While Peter is a prime, first-hand witness to the wonders of Jesus, even for him the good news is just beginning to unravel. Where is this going? Where will it end? And then Jesus spoils the party. He tells Peter, James, and John to keep what they saw a secret: until after the Son of Man had risen from the dead.

If you think they were confused before, what’s this all about? After witnessing Christ’s glorious Transfiguration, they get hit with the message that he is facing death.

Once again we have the advantage of perspective. We have been steeped in scripture. We know that Jesus will climb another mountain. And this time he will carry a cross.
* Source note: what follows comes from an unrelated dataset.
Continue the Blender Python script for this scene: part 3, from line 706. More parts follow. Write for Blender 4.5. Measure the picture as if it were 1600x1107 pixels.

Over and over we have learned of the sacrificial death and glorious Resurrection of Jesus. We know that he is the love of God made flesh, here to take us home to the Father. But what have we done with that good news? Is it filed away somewhere for death-bed referral? Or do we live it? Does it shape our choices? Does it guide our decisions every day? Are the life, death, and Resurrection of Jesus concrete, immediate imperatives that impact our lives? Or are they fabled abstractions… dusted off and taken out to lend texture to traditional holiday celebrations?

That is the challenge of the Transfiguration… to live transfigured lives, right here, right now… with and in the love of Christ. In this gospel, Jesus gives a preview of coming attractions both for the apostles and for us. It is a brief peek into the awesome power he commanded… a power that he was prepared to set aside in sacrifice for us. He, who stood clothed in brilliant light in the company of Moses and Elijah, would soon lay himself down… beaten, naked and alone… for our salvation.

In the words of the Father: Listen to him. In Jesus, we are saved. We are transfigured. Follow him to glory. God loves you no less than Moses or Elijah. He values you as a disciple no less than Peter, James, and John.  Make loving, praising, and thanking him the focal point of your day. And you will be transfigured, too.

God love you!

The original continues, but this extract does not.